JOINTLY OWNED VEHICLES: There are two kinds of jointly owned vehicles in North Carolina. Type 1: jointly owned vehicles with right of survivorship (the title will show the vehicle owners' names with "JTW" after both names). JTW stands for "joint tenants with." JTW means that when the first owner dies, the other owner(s) automatically becomes the 100% owner, and the vehicle is not subject to probate. Type 2: vehicles owned in equal shares (the title will show the owners' names without "JTW"). When one owner dies, their ownership share is subject to probate, and does not automatically go to the other owner(s). There is an easy way to change to JTW ownership: complete the North Carolina DMV form MVR-620 (easy to find with a quick internet search) and submit it to the DMV (ask what the fees are in advance).
What if the vehicle is only in one name? When the named owner dies, the vehicle is subject to probate. If you want to change this, you need to proceed a bit differently: (1) Complete the back of the title as if you are selling it ("First Re-Assignment of Title by Registered Owner"), (2) Complete the "Purchaser's Application for New Certificate of Title," writing both names, followed by JTW (example: Carter Client JTW and Parker Partner JTW), and (3) Complete the North Carolina DMV form MVR-620 (as noted above). Submit these forms to the DMV (ask what the fees are in advance). Possible tax wrinkle to consider: If you are adding your partner (not spouse) to the title, you are giving them a gift equal to 50% of the fair market value of the vehicle. In some instances, this may require filing an IRS Gift Tax Return; more information about this is available here.
FINANCIAL ACCOUNTS: You can turn most financial accounts into non-probate assets by creating "Pay on Death" (POD) designations with the financial institution. You'll need to proactively ask the financial institution for the form/paperwork to do this (it's rarely offered up front and can be hard to find on some websites). Adding a POD to your bank account functions like a beneficiary designation for an IRA or life insurance policy. You can name multiple POD recipients to divide the account between two or more people. There are a few drawbacks you should consider before naming a POD. First, North Carolina law (NCGS § 56C-6-7) governs the rules for PODs. One of the rules states you can name more than one person as a POD, but if you name an entity (such as a non-profit organization), they must receive 100%. Second, there are often final expenses to pay after a person dies, typically addressed during the probate/estate case. The easiest asset to pay such bills is the deceased's individually owned bank account(s) that become probate/estate property after death. However, if all your bank accounts have PODs, your Executor may have to sell assets (like vehicles and real property) to pay these bills. Third, when you name multiple people as PODs for an account with investments, they must make joint decisions about liquidating the account, which may include selling stocks at a loss, tax consequences, and early liquidation penalties. Are you thinking of naming someone as a co-owner on your financial account? Consider the risks first, more here.

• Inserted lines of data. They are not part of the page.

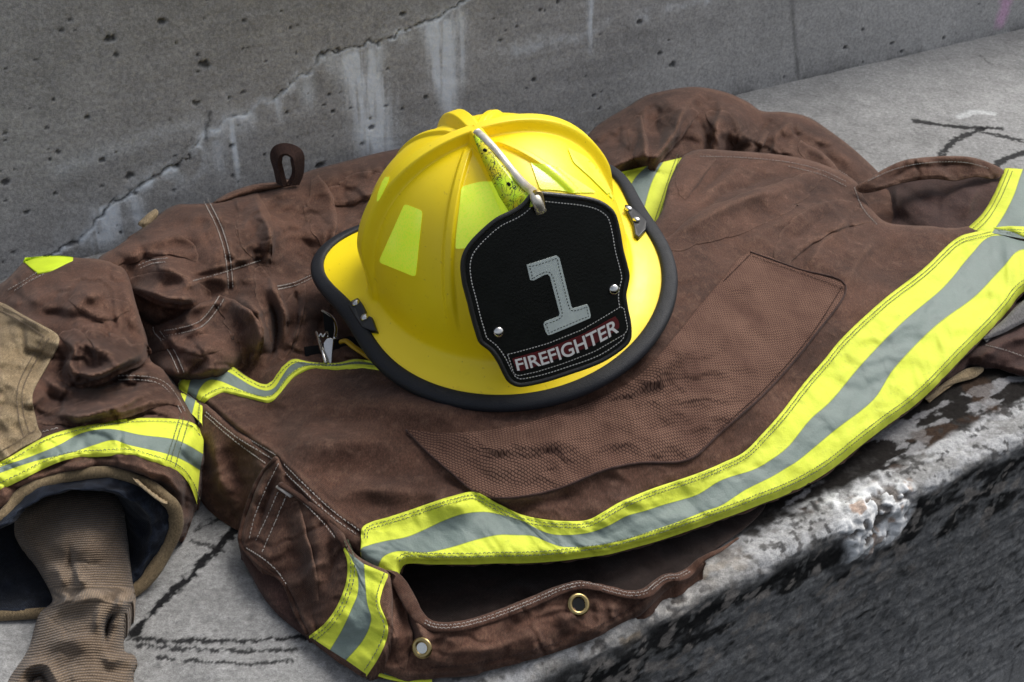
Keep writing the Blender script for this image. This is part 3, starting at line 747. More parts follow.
# ---- yoke / shoulder behind the helmet
o_yoke = [(95, 268), (118, 246), (142, 228), (162, 212), (176, 205), (192, 204), (210, 203), (228, 198), (246, 191), (262, 187), (285, 180), (312, 170), (350, 160), (392, 150), (440, 145), (520, 150), (560, 200), (560, 330), (400, 400), (330, 420), (230, 430), (190, 420), (160, 380), (110, 340)]
s_yoke = Surf([(100, 275, 78), (145, 240, 78), (180, 215, 82), (215, 215, 88), (255, 200, 76), (300, 185, 72), (350, 170, 72), (400, 160, 72), (470, 170, 72), (540, 200, 80), (160, 280, 78), (215, 255, 90), (260, 250, 72), (300, 250, 56), (340, 300, 46), (400, 250, 52), (480, 280, 60), (290, 320, 50), (250, 330, 62), (215, 310, 66), (170, 340, 62), (165, 370, 60), (220, 360, 62), (280, 390, 40), (340, 370, 40), (420, 360, 50), (330, 240, 58), (300, 285, 50), (250, 370, 40), (190, 385, 40), (190, 400, 40), (130, 310, 44), (142, 335, 34), (146, 355, 32), (540, 320, 70)],
    [([(250, 186), (262, 208), (270, 238), (268, 268)], 15, 7, 'r'), ([(283, 205), (305, 240), (322, 275), (334, 305)], -14, 15), ([(325, 205), (345, 240), (358, 280)], 8, 15), ([(130, 284), (150, 292), (172, 297), (192, 299), (210, 298)], 20, 8, 'l'), ([(134, 312), (150, 324), (170, 317), (190, 308), (206, 303)], -24, 8, 'c'), ([(146, 276), (168, 272), (188, 282), (200, 292)], 9, 6),
     ([(154, 338), (168, 322), (190, 310), (212, 305), (238, 300)], 13, 6, 'r'), ([(196, 282), (224, 274), (262, 262)], -6, 5, 'c'), ([(120, 256), (155, 252), (190, 260), (214, 272)], -5, 8, 'c'), ([(110, 262), (145, 244), (185, 238), (222, 244)], 9, 8), ([(226, 296), (252, 308), (262, 335), (252, 364)], 16, 6, 'r'), ([(262, 292), (277, 318), (274, 350), (262, 378)], -20, 6, 'c'),
     ([(258, 262), (276, 288), (287, 318), (284, 350)], 12, 6, 'r'), ([(288, 272), (300, 305), (298, 335), (288, 362)], -15, 6, 'c'), ([(308, 282), (305, 318), (288, 366)], 13, 6, 'l'), ([(322, 290), (322, 325), (308, 360)], -9, 9, 'c'), ([(160, 350), (182, 344), (205, 350), (232, 356)], -5, 6, 'c'), ([(170, 368), (195, 374), (218, 368), (240, 360)], 7, 6),
     ([(200, 214), (206, 235), (216, 252)], -5, 5, 'c'), ([(330, 182), (345, 205), (342, 235)], -5, 10, 'g'), ([(362, 172), (366, 200), (372, 225)], 6, 10), ([(385, 165), (382, 190), (390, 215)], -5, 10, 'g'), ([(296, 192), (320, 202), (350, 222)], -4, 9, 'g'), ([(180, 222), (210, 218), (238, 224)], 5, 9), ([(178, 318), (196, 326), (212, 322)], 5, 6)],
    noise=1.0, seed=3, cr=2.4, roll=(24, 15),
    seams=[[(208, 201), (214, 216), (221, 232), (228, 258), (230, 288)], [(193, 278), (231, 268), (262, 258)], [(221, 300), (212, 314), (200, 325), (182, 332), (164, 336), (154, 329)], [(164, 338), (173, 352), (181, 372)], [(278, 288), (295, 286), (312, 276)]])
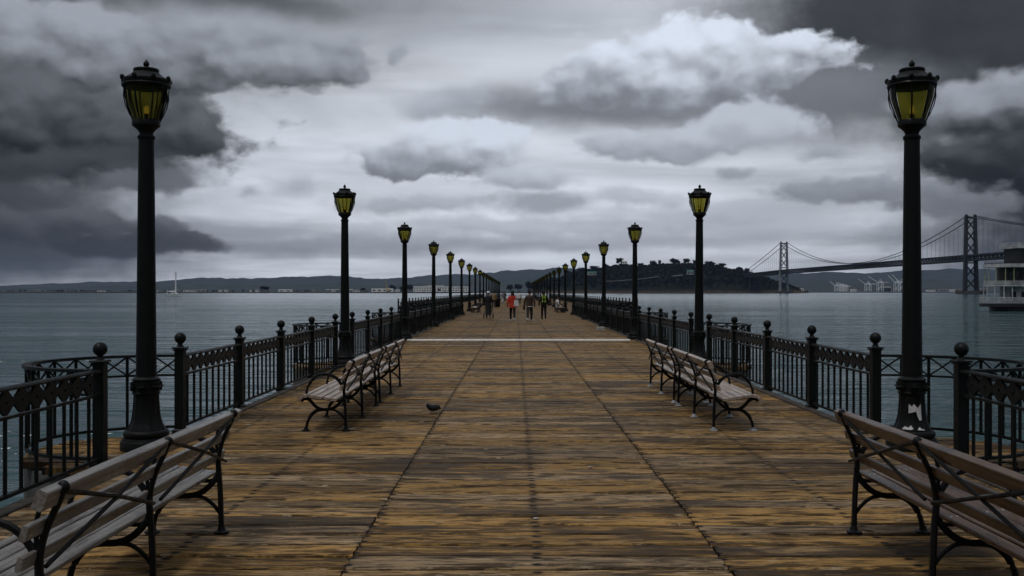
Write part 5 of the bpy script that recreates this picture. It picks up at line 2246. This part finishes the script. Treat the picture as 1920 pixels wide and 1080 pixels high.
# litter bin near the distant people
lb = empty('litter_bin', at(932, 576))
mb = MB(); mb.lathe([(0.30, 0.0), (0.34, 0.05), (0.36, 0.85), (0.38, 0.88), (0.38, 0.95)], 16); mb.build('body', MAT['iron'], lb, True)
mb = MB(); mb.lathe([(0.37, 0.95), (0.34, 1.02), (0.18, 1.10), (0.14, 1.10)], 16, cap=False); mb.build('lid', MAT['iron'], lb, True)
tag(lb, 'dark round litter bin near the tan coated person', 'litter bin')
# pale concrete block by the fourth right lamp
mb = MB(); mb.box((0, 0, 0.075), (0.34, 0.30, 0.15), bev=0.02)
o = mb.build('concrete_block', simple('pale_block', (0.36, 0.35, 0.32), 0.8, 0.3, 8.0), loc=at(1126, 619))
tag(o, 'small pale block on the planks beside the fourth right lamp post', 'block')

# pigeon on the deck
MAT['feather'] = cloth('dark_feathers', (0.022, 0.024, 0.030), 0.45)
pg = empty('bird', at(812, 776), 2.4)
nodes = {'body': (0, 0, 0.085, 0.052, 0.05), 'breast': (0, 0.06, 0.095, 0.046, 0.045), 'neck': (0, 0.095, 0.125, 0.028, 0.028), 'head': (0, 0.115, 0.155, 0.026, 0.024),
         'rump': (0, -0.07, 0.075, 0.034, 0.030), 'tail': (0, -0.15, 0.06, 0.026, 0.010)}
me = skin_mesh('body', nodes, [('body', 'breast'), ('breast', 'neck'), ('neck', 'head'), ('body', 'rump'), ('rump', 'tail')], [MAT['feather']], lambda a, b: 0, 0, 2)
link('body', me, pg)
mb = MB(); mb.tube([(0, 0.135, 0.155), (0, 0.165, 0.148)], [0.007, 0.002], 5); mb.build('beak', CL['grey'], pg)
for sx in (-1, 1):
    mb = MB(); mb.ball((sx * 0.048, -0.01, 0.092), 0.07, 10, 6, (0.25, 1.2, 0.55)); mb.build('wing', MAT['feather'], pg, True)
    mb = MB(); mb.tube([(sx * 0.02, 0.01, 0.05), (sx * 0.022, 0.012, 0.006), (sx * 0.022, 0.04, 0.004)], 0.005, 5); mb.build('leg', CL['tan'], pg)
tag(pg, 'small dark bird hunched on the planks left of the middle', 'bird')

# scraps of litter
MAT['scrap'] = simple('pale_scrap', (0.55, 0.54, 0.52), 0.8)
for i, (a, b, s_, w) in enumerate([(660, 806, 0.05, 'pale scrap near the rear legs of the left middle bench'), (1106, 877, 0.035, 'tiny pale scrap on the planks right of centre'),
                                  (645, 802, 0.03, 'tiny pale scrap by the foot of the left middle bench'), (1005, 974, 0.035, 'tiny pale scrap on the near centre planks')]):
    mb = MB()
    r = random.Random(i)
    ring = [(s_ * r.uniform(.5, 1) * cos(q * 1.05), s_ * r.uniform(.4, .9) * sin(q * 1.05), r.uniform(0.004, 0.012)) for q in range(6)]
    verts = ring + [(x, y, z - 0.003) for x, y, z in ring]
    mb.add(verts, [tuple(range(6)), tuple(range(11, 5, -1))] + [(q, q + 6, (q + 1) % 6 + 6, (q + 1) % 6) for q in range(6)])
    q0 = at(a, b)
    o = mb.build('litter', MAT['scrap'], loc=(q0[0], q0[1], 0.004))
    tag(o, w, 'litter')

# ------------------------------------------------------------------ sea air
hz = MB()
hz.add([(-12200, -2800, WATER_Z - 1.2), (12200, -2800, WATER_Z - 1.2), (12200, 14800, WATER_Z - 1.2), (-12200, 14800, WATER_Z - 1.2),
        (-12200, -2800, 430), (12200, -2800, 430), (12200, 14800, 430), (-12200, 14800, 430)],
       [(0, 3, 2, 1), (4, 5, 6, 7), (0, 1, 5, 4), (1, 2, 6, 5), (2, 3, 7, 6), (3, 0, 4, 7)])
m, t = material('sea_haze')
v = t.node('ShaderNodeVolumePrincipled')
v.inputs['Color'].default_value = (0.42, 0.60, 1.0, 1)
v.inputs['Density'].default_value = 1.8e-5
v.inputs['Anisotropy'].default_value = 0.0
t.out(v.outputs[0], 'Volume')
o = hz.build('haze', m)
tag(o, 'thin blue grey sea haze over the bay', kind='stuff')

PRE- and POST-TAX IRAs. Distributions from IRAs are always non-probate assets (unless the beneficiary is your estate). Keep in mind: Beneficiaries of your pre-tax IRAs must pay income tax on the distributions (at their own tax rate). Post-tax IRAs (like ROTH) are not subject to the same taxes, since you paid income tax on these funds before you deposited them in the IRA. Additional tax considerations apply for IRAs paying to a Revocable Living Trust.
LIFE INSURANCE POLICIES. Life insurance policy proceeds pay directly to the named beneficiary (or beneficiaries), and are always non-probate assets (unless the beneficiary is your estate). And these payments are not taxable to the recipient.
529 ACCOUNTS/PLANS. These are tax-advantaged savings plans designed for future educational expenses, authorized by Section 529 of the Internal Revenue Code. A common concern about 529s is that the funds can only be used for qualified education expenses (learn more about what these are here). Still, 529s offer significant tax benefits (interest on investments accumulates free of federal tax, and federal taxes are due for funds used to pay for allowed expenses). Thoughtful 529 investors plan for what happens if the owner or beneficiary dies, more on that here.